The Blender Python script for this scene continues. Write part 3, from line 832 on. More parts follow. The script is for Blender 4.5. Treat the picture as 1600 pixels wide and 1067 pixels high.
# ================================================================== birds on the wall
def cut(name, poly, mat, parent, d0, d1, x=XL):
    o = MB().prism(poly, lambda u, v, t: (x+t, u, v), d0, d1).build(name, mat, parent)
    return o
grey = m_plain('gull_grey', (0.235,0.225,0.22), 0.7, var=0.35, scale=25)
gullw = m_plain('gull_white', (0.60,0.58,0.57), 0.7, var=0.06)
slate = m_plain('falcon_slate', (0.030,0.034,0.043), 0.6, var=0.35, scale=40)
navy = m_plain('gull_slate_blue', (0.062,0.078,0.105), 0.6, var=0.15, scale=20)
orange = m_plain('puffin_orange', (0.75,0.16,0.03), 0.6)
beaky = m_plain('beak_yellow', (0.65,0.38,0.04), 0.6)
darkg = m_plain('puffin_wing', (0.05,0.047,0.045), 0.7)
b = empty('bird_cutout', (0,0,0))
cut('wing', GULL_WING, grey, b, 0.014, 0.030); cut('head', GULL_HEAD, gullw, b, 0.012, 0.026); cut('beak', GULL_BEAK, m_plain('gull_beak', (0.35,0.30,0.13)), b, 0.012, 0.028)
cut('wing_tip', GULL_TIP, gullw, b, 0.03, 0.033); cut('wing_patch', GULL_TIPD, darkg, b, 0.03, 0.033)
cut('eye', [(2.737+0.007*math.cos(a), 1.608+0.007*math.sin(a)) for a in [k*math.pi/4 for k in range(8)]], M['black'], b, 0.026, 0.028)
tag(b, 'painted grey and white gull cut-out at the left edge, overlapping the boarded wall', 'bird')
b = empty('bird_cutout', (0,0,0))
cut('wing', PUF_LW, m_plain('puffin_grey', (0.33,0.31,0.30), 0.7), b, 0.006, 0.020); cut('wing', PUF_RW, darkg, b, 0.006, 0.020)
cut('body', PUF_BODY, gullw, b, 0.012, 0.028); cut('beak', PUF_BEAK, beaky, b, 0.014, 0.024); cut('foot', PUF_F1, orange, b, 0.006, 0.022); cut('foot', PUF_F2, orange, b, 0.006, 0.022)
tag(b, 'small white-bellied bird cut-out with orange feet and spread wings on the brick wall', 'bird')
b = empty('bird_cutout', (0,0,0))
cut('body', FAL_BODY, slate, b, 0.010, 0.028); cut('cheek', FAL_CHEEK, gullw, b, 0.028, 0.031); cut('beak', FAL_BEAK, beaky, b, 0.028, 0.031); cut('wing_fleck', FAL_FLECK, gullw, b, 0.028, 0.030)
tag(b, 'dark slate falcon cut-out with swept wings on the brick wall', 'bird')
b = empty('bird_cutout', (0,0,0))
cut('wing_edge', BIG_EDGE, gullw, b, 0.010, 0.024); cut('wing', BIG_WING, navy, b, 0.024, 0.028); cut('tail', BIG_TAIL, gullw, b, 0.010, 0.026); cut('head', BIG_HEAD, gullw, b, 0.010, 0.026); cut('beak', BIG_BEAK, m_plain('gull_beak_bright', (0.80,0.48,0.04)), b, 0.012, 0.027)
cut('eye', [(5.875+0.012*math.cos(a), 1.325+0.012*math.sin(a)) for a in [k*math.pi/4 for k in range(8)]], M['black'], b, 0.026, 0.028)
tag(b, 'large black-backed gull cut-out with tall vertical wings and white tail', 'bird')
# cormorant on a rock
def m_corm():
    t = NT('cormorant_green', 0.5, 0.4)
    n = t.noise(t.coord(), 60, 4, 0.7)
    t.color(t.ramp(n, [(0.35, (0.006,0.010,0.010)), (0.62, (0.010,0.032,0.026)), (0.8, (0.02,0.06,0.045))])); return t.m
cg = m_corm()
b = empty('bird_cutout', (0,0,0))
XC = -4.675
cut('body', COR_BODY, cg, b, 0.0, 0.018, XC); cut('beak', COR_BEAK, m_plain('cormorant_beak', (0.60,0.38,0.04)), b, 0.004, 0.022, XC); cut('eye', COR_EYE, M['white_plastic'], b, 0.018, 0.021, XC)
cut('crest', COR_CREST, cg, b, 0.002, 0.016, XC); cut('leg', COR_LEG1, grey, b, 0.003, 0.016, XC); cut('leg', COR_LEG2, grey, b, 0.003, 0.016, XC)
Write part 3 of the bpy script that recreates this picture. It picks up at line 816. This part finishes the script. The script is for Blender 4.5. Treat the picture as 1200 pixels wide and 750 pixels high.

## Short exercise
Nothing should be changed: write out all of the data as is.

## Response to the task
The Blender Python script for this scene continues. Write part 3, from line 832 on. More parts follow. The script is for Blender 4.5. Treat the picture as 1600 pixels wide and 1067 pixels high.
# ================================================================== birds on the wall
def cut(name, poly, mat, parent, d0, d1, x=XL):
    o = MB().prism(poly, lambda u, v, t: (x+t, u, v), d0, d1).build(name, mat, parent)
    return o
grey = m_plain('gull_grey', (0.235,0.225,0.22), 0.7, var=0.35, scale=25)
gullw = m_plain('gull_white', (0.60,0.58,0.57), 0.7, var=0.06)
slate = m_plain('falcon_slate', (0.030,0.034,0.043), 0.6, var=0.35, scale=40)
navy = m_plain('gull_slate_blue', (0.062,0.078,0.105), 0.6, var=0.15, scale=20)
orange = m_plain('puffin_orange', (0.75,0.16,0.03), 0.6)
beaky = m_plain('beak_yellow', (0.65,0.38,0.04), 0.6)
darkg = m_plain('puffin_wing', (0.05,0.047,0.045), 0.7)
b = empty('bird_cutout', (0,0,0))
cut('wing', GULL_WING, grey, b, 0.014, 0.030); cut('head', GULL_HEAD, gullw, b, 0.012, 0.026); cut('beak', GULL_BEAK, m_plain('gull_beak', (0.35,0.30,0.13)), b, 0.012, 0.028)
cut('wing_tip', GULL_TIP, gullw, b, 0.03, 0.033); cut('wing_patch', GULL_TIPD, darkg, b, 0.03, 0.033)
cut('eye', [(2.737+0.007*math.cos(a), 1.608+0.007*math.sin(a)) for a in [k*math.pi/4 for k in range(8)]], M['black'], b, 0.026, 0.028)
tag(b, 'painted grey and white gull cut-out at the left edge, overlapping the boarded wall', 'bird')
b = empty('bird_cutout', (0,0,0))
cut('wing', PUF_LW, m_plain('puffin_grey', (0.33,0.31,0.30), 0.7), b, 0.006, 0.020); cut('wing', PUF_RW, darkg, b, 0.006, 0.020)
cut('body', PUF_BODY, gullw, b, 0.012, 0.028); cut('beak', PUF_BEAK, beaky, b, 0.014, 0.024); cut('foot', PUF_F1, orange, b, 0.006, 0.022); cut('foot', PUF_F2, orange, b, 0.006, 0.022)
tag(b, 'small white-bellied bird cut-out with orange feet and spread wings on the brick wall', 'bird')
b = empty('bird_cutout', (0,0,0))
cut('body', FAL_BODY, slate, b, 0.010, 0.028); cut('cheek', FAL_CHEEK, gullw, b, 0.028, 0.031); cut('beak', FAL_BEAK, beaky, b, 0.028, 0.031); cut('wing_fleck', FAL_FLECK, gullw, b, 0.028, 0.030)
tag(b, 'dark slate falcon cut-out with swept wings on the brick wall', 'bird')
b = empty('bird_cutout', (0,0,0))
cut('wing_edge', BIG_EDGE, gullw, b, 0.010, 0.024); cut('wing', BIG_WING, navy, b, 0.024, 0.028); cut('tail', BIG_TAIL, gullw, b, 0.010, 0.026); cut('head', BIG_HEAD, gullw, b, 0.010, 0.026); cut('beak', BIG_BEAK, m_plain('gull_beak_bright', (0.80,0.48,0.04)), b, 0.012, 0.027)
cut('eye', [(5.875+0.012*math.cos(a), 1.325+0.012*math.sin(a)) for a in [k*math.pi/4 for k in range(8)]], M['black'], b, 0.026, 0.028)
tag(b, 'large black-backed gull cut-out with tall vertical wings and white tail', 'bird')
# cormorant on a rock
def m_corm():
    t = NT('cormorant_green', 0.5, 0.4)
    n = t.noise(t.coord(), 60, 4, 0.7)
    t.color(t.ramp(n, [(0.35, (0.006,0.010,0.010)), (0.62, (0.010,0.032,0.026)), (0.8, (0.02,0.06,0.045))])); return t.m
cg = m_corm()
b = empty('bird_cutout', (0,0,0))
XC = -4.675
cut('body', COR_BODY, cg, b, 0.0, 0.018, XC); cut('beak', COR_BEAK, m_plain('cormorant_beak', (0.60,0.38,0.04)), b, 0.004, 0.022, XC); cut('eye', COR_EYE, M['white_plastic'], b, 0.018, 0.021, XC)
cut('crest', COR_CREST, cg, b, 0.002, 0.016, XC); cut('leg', COR_LEG1, grey, b, 0.003, 0.016, XC); cut('leg', COR_LEG2, grey, b, 0.003, 0.016, XC)
Write part 3 of the bpy script that recreates this picture. It picks up at line 816. This part finishes the script. The script is for Blender 4.5. Treat the picture as 1200 pixels wide and 750 pixels high.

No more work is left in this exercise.